Daily life, more often then not, requires a certain girding of the loins, of waking up and jumping back into the thick and thin of it every morning, covering up the soft spots and making do. It’s hard, and there are times when to bring your best face or true face—or any face—into the world requires a certain amount of daring.

I find, rather boringly, that a certain amount of bravery is required for the mundane logistics of actually pulling a dream off. Bravery is supposed to be for fighting dragons, not making choices in the grocery store. The big ideas, these are easy, not quite a dime a dozen, but certainly come fast and furious some days. All of the flights of fancy, the “what ifs…” the imaginings and the wisps of possibility that come and go through our heads in the day and night…one can dwell for a long time in possibility. And, truly, I believe that so much is possible—a practical idealist with an imagination is far more happily overwhelmed and in love with life than a kid in a candy store.
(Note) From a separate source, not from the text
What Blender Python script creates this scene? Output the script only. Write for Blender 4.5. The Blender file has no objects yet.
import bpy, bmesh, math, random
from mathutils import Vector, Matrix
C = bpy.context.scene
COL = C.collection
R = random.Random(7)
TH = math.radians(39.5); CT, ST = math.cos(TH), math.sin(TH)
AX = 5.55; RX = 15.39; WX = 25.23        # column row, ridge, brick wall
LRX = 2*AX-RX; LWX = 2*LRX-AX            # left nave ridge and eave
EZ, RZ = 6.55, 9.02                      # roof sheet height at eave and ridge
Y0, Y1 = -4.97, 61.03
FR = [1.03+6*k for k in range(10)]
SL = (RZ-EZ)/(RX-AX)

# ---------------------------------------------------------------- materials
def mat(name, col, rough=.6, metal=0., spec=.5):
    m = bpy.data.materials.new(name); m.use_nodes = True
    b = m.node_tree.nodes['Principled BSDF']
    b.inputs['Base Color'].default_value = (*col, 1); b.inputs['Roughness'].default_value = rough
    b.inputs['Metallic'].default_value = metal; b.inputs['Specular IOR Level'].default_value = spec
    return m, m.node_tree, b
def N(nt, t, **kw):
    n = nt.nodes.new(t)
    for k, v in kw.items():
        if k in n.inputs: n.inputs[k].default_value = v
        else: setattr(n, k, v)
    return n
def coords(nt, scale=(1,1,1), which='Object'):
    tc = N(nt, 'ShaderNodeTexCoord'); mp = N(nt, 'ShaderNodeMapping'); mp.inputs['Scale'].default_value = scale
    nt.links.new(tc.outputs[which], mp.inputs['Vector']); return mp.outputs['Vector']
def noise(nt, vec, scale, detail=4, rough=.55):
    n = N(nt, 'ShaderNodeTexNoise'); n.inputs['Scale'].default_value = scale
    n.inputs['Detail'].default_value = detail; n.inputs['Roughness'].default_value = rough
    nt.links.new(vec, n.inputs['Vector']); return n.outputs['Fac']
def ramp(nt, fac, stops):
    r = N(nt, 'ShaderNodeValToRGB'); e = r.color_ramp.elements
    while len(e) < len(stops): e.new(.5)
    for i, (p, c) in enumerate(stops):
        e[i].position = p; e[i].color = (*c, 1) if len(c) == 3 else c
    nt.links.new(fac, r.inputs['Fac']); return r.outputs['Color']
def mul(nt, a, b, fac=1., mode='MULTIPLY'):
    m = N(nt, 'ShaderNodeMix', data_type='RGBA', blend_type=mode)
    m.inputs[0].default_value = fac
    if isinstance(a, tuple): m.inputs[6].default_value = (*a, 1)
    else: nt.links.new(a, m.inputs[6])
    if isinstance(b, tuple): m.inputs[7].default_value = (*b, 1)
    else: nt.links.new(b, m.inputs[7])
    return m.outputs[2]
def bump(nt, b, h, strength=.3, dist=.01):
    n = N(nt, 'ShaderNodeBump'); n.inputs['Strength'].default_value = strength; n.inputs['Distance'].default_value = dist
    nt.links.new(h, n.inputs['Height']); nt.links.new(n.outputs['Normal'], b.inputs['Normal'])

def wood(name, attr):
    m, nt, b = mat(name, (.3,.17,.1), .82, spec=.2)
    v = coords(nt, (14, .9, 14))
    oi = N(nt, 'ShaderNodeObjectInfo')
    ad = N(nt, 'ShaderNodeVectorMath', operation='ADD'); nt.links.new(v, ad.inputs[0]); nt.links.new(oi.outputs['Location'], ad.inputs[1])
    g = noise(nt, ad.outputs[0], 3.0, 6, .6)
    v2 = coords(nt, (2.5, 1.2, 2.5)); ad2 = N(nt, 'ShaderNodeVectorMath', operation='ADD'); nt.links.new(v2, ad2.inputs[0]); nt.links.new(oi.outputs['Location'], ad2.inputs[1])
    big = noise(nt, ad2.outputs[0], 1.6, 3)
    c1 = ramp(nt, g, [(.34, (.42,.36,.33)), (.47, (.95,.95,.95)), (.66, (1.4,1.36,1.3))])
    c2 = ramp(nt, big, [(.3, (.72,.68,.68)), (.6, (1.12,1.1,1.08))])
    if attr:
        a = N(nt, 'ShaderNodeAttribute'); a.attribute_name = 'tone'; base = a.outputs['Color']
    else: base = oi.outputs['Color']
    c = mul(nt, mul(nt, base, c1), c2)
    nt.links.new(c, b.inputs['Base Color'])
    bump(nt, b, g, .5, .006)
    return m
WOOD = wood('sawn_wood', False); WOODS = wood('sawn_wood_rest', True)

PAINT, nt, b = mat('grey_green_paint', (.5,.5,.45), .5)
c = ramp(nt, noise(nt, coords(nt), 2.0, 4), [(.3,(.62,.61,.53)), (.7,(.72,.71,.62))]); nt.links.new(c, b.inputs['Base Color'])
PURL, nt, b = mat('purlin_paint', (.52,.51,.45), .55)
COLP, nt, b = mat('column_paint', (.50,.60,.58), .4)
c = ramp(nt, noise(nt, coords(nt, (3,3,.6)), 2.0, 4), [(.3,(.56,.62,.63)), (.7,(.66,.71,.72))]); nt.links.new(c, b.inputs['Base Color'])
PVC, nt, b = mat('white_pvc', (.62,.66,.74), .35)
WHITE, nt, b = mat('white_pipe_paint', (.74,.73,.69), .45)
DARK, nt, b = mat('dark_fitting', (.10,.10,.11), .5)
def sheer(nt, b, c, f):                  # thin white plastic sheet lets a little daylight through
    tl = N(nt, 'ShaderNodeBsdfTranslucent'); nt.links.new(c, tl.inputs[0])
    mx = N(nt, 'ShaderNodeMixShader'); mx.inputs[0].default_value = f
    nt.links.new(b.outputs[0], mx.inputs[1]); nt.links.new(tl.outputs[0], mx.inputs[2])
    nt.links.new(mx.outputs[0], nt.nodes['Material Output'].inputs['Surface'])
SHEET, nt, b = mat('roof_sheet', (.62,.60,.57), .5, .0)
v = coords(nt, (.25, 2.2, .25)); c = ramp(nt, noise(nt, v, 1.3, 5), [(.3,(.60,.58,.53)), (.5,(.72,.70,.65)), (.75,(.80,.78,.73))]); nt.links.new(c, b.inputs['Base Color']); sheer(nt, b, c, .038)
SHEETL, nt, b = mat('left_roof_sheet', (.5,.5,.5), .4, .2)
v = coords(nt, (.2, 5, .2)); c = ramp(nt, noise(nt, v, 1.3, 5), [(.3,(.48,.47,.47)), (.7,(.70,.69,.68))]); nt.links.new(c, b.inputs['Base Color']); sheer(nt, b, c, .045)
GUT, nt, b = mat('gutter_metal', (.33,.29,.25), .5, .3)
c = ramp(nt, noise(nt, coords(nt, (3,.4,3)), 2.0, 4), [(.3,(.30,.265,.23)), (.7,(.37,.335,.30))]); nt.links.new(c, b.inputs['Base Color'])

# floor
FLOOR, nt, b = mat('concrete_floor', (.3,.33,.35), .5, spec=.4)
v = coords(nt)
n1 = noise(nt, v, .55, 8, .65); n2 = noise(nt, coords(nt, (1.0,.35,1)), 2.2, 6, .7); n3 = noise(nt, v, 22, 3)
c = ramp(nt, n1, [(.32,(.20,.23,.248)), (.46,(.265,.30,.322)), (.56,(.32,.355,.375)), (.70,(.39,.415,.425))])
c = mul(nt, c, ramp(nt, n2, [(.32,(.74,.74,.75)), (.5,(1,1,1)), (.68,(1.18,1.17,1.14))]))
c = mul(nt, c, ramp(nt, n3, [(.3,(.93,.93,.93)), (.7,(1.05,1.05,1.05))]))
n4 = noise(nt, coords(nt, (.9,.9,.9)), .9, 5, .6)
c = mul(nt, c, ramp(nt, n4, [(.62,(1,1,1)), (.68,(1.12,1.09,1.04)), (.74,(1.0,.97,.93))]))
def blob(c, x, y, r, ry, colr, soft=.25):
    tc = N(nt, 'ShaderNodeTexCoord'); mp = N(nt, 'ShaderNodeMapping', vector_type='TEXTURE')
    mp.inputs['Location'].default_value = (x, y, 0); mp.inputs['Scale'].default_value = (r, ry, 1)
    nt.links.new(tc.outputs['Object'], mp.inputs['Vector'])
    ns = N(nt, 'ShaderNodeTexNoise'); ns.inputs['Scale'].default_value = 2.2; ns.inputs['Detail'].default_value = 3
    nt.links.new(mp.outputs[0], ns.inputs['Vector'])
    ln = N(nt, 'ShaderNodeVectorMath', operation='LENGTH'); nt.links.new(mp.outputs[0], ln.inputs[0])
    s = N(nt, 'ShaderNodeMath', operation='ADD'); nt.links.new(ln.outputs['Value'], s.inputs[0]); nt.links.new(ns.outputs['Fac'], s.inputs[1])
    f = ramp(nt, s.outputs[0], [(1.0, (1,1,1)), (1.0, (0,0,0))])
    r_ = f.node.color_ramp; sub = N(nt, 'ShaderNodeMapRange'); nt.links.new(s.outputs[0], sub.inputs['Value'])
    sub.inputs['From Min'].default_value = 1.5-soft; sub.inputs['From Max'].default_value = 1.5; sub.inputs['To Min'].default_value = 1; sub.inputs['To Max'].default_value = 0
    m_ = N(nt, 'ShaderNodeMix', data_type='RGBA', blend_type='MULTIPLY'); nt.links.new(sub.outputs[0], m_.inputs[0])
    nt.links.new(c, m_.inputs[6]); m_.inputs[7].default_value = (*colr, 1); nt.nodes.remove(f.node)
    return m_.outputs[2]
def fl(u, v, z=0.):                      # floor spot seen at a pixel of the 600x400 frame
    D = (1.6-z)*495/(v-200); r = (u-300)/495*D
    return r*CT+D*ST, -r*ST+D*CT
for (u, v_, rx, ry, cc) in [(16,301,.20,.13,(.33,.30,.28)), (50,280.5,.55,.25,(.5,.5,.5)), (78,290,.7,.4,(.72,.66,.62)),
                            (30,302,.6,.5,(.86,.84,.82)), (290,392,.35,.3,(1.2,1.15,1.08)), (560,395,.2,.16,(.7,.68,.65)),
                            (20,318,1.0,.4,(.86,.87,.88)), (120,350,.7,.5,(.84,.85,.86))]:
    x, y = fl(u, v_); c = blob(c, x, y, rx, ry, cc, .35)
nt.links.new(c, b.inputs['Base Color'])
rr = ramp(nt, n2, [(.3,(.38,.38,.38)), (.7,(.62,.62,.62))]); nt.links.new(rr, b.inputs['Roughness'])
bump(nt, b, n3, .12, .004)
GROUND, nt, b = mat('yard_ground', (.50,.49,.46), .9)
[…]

To even type the word “commitment” makes my feet cold and toes curl up, When I think about what my life would look like if I committed to one of the half-formed day dreams that swirl around, my stomach goes choppy and I add to the ever growing list of things to do instead of work on this or that project. I can’t seem to sit down and say “Yes. How do I truly begin, how can I organize the logistics of my life to make this the, a, focus?” to even the most persistent of the hopes and dreams. The planning required to bring an idea to life is daunting. It’s not the leap, but how long will I be aloft, what does it look like where I land, will anyone be there to catch me, will I break my legs falling, etc.
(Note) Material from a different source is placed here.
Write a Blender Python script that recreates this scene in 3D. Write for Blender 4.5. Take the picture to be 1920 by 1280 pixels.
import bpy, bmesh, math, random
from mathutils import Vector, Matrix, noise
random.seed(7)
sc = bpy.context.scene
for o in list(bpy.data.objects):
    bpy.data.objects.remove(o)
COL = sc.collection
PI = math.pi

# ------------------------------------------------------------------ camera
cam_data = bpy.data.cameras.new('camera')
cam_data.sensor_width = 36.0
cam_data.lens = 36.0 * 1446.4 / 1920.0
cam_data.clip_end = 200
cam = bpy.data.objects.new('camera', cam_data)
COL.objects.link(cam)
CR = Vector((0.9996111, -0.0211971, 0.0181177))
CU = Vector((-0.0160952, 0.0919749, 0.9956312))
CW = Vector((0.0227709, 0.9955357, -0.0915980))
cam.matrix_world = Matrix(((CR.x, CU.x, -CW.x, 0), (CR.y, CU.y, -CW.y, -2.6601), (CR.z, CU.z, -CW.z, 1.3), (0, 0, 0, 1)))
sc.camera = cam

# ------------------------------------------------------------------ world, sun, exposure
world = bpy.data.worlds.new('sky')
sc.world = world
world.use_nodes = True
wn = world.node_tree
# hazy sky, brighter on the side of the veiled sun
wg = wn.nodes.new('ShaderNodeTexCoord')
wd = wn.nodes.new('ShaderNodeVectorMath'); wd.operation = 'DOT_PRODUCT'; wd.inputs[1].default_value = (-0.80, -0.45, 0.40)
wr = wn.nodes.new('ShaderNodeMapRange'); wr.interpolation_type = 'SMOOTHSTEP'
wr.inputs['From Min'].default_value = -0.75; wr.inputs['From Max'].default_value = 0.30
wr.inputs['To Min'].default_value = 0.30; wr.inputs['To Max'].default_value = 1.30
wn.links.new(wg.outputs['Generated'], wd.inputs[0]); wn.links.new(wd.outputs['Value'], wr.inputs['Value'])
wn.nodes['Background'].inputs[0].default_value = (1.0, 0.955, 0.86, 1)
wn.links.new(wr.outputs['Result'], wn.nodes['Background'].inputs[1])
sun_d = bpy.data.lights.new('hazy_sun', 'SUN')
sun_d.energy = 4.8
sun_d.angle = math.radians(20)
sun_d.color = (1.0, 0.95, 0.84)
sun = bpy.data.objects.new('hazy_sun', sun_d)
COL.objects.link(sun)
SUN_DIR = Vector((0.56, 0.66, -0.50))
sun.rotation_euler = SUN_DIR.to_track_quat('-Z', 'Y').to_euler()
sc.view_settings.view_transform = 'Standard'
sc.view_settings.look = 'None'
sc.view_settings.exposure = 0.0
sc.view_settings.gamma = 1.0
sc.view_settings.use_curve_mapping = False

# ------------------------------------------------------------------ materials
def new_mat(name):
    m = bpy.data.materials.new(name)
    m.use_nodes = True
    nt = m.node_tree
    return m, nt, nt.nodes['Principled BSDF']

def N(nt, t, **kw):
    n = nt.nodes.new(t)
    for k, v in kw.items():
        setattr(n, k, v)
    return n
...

To say nothing of the fear that, if I fail at something I’ve long thought of, I will no longer have the pleasure of its untapped possibility.

This, I believe, is where bravery comes in. Which is why no one else can tell you how to be brave. Or at least, not exactly. We’re each of us our own little hot mess—different heartbeats and different boundaries and barriers and needs and hopes and sources of faith and fear. In that, I think there is also the distinct possibility that no one either can or needs to do in the world what dreams burn in your heart of hearts. I think that I’d rather try and fail than never try. I’ve thought that for years, so perhaps it is time to live that way more fully.
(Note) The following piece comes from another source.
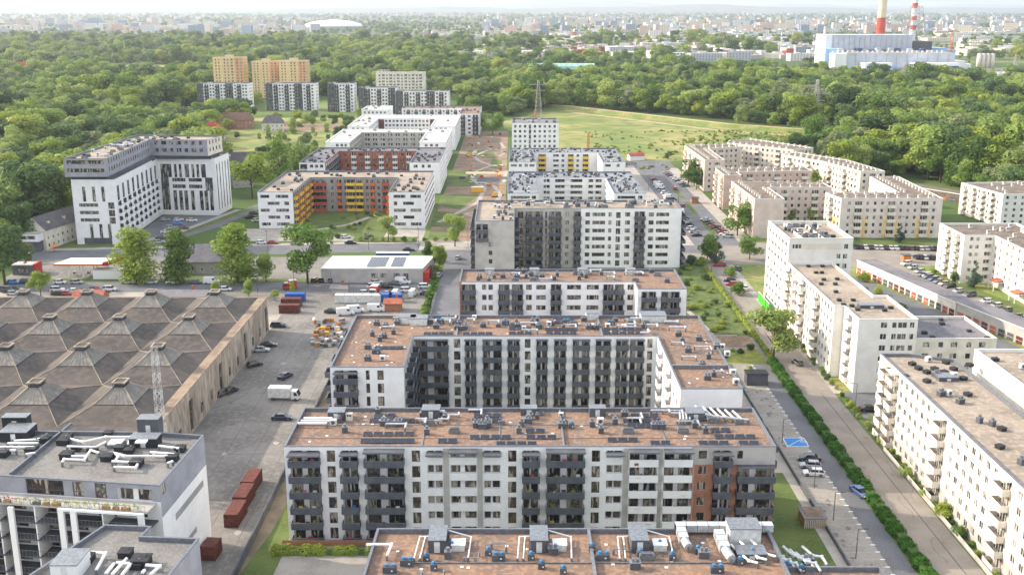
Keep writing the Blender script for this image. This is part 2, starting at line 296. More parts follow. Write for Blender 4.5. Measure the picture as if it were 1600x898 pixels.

I like to think that people who have made the first leap, who are living their dream, have a different glow about them than most. I find a common sense of innocent defiance, a subversive joy, in people who are living by their own rules. Simply, they have bowed out of the safe game of easier answers, of tidier lives (or the cruel myth of such thing). It may be scarier out there, in the lives build on dreams and birthed by courage, but I suspect it is a happier place.

I would rather try and fail at everything I dream than live in such a way that shuts out the hope of that encompassing happiness. In the logistics and striving by the light of an idea, this is where I believe grace can be found. A life made seems painted in colors a little richer than a life accepted.

Here is the other thing—I don’t believe we get just one shot, just one dream, just one chance. As a friend used to say in college, helpfully, “just because you make one decision doesn’t mean you can’t make another.” Just because you commit to one dream now, doesn’t mean you can’t have another later down the road, failure or success notwithstanding. It’s not that people make their own luck but rather, in finding the courage to try something once, there is the great comforting well of finding your own resilience, and the resilience of the people around you.

Those who have gone before are waiting to catch you as they can help your landing and the construction of your dreams. If you reach, those in the air with you will hold your hand through the leap. And those watching as you boldly commit to your leap—you are showing what greater ways are possible. 

Laboring thus together for the dreams of our individual hearts—I can think of no better or braver way to live.